Canadians are being urged to write letters to the government and its scientists asking about the results of scientific research. “This campaign responds to an urgent need for Canadians to become aware of some very serious cuts to science,” says Natasha Myers, director of the Institute for Science and Technology Studies at York University and a leader of the Write2Know project.
Governance ‘organized around non-knowledge’
Federal scientists are not free to communicate their results to the media and to the public, she says. The government has closed libraries and archives and has shuttered several research programs. “We’re facing some very significant moments where governance in Canada is being organized around non-knowledge. There’s an encouragement not to know about the quality of air, the quality of the water, the quality of the soil.
“There’s a moment in Canada right now where it is in the government’s best interest and perhaps in industry’s best interest not to actually know about the effects of some of the massive industrial transformations to our landscape,” says Myers.
Listen‘Who controls what we know?’
A coalition of scientists, academics, and activists joined in 2014 with a stated aim of challenging “the fraught politics of evidence in Canada today.”

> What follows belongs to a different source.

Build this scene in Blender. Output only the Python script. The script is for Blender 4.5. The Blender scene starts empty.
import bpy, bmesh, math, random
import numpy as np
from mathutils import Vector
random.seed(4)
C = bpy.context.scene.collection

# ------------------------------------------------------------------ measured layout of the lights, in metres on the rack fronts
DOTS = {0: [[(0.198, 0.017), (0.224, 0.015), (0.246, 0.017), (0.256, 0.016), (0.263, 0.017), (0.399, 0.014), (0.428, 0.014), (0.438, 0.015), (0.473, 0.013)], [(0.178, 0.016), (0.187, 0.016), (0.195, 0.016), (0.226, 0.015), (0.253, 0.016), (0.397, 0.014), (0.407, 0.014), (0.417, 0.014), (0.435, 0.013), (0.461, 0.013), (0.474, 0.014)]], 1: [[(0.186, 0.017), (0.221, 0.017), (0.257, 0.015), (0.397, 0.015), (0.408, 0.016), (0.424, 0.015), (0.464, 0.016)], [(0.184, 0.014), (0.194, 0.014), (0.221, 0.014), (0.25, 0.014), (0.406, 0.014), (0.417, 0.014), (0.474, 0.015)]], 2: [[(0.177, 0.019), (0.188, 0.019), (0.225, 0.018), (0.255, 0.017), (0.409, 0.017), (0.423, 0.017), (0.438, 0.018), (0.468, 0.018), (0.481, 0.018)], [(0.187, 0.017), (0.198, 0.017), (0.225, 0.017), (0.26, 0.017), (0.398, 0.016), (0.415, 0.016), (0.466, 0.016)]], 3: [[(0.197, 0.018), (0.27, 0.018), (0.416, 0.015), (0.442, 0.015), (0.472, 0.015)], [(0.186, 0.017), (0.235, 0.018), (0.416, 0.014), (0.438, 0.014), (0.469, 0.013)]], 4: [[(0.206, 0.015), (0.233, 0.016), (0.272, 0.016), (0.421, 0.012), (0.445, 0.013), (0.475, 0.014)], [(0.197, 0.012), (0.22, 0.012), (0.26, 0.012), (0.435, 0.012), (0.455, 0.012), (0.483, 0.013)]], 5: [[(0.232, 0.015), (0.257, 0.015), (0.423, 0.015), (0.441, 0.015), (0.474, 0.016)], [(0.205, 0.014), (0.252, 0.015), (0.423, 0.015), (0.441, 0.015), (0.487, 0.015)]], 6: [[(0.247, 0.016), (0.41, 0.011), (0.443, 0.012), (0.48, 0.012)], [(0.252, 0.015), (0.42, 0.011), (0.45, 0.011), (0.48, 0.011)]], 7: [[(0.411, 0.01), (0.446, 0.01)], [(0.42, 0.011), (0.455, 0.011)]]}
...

“I dreamed up this project because I saw this as an opportunity for scholars… to get interested in the politics of knowledge: What do we know, what don’t we know and who controls what we know and don’t know,” says Myers.
The campaign has set up a website which offers eight sample questions that Canadians can ask of government. They were formulated after much research and focus on topics such as the environmental effects of oil sands development, the impact of marine plastics, and the murders and disappearances of aboriginal women.

Sample letters offered
Sample letters can be edited and personalized by individuals and there is advice on how to send them directly to the websites of government departments. The site also offers a step-by-step plan for people to formulate their own questions on other topics of concern to them and their communities.
The campaign aims to support federal scientists who Myers says have been “muzzled” by the government and who have not been able to transmit results of their research to the public. Organizers also hope people will pressure political parties to discuss issues of science during the election campaign expected this fall.